"It's essential that we take action to both support the banking system as a whole — as well as being ready to intervene in particular cases when it's necessary to do so", said the UK Chancellor of the Exchequer Alistair Darling to reporters yesterday. Ungrammatically, I think.
Forget the fact that to both support is an instance of the so-called "split infinitive": modifiers have been placed between to and the verb in an infinitival clause, by good writers, throughout the history of English. (Those who jump on them as "errors" don't know as much about English grammar as they would like you to think they do.) No, it's the fact that the both never gets its correlated and. For me, the construction both X as well as Y (for any phrases X and Y), though common in unplanned speech, is not syntactically well formed. Particularly not when X is a plain-form (bare infinitive) verb phrase and Y is a gerund-participial verb phrase. That is (to invent a shorter case of the same sort), *to both survive as well as flourishing seems to me like an error of sentence planning, where what was intended was to both survive and flourish.
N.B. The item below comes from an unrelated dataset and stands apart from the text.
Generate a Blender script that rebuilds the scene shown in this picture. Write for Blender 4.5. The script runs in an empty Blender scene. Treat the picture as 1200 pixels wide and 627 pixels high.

Of course, there could be people who differ, and see no slip in the Chancellor's remark. (Recall the surprising number of commenters on this post of mine who judged my ungrammatical example to be grammatical — though in that case I was able to determined that the original writer of the sentence agreed with me.) Not every expert user of Standard English has exactly the same judgments of grammaticality as every other user. But even a man who finds both support … as well as being ready ungrammatical may blurt it out when speaking under conditions of extreme stress.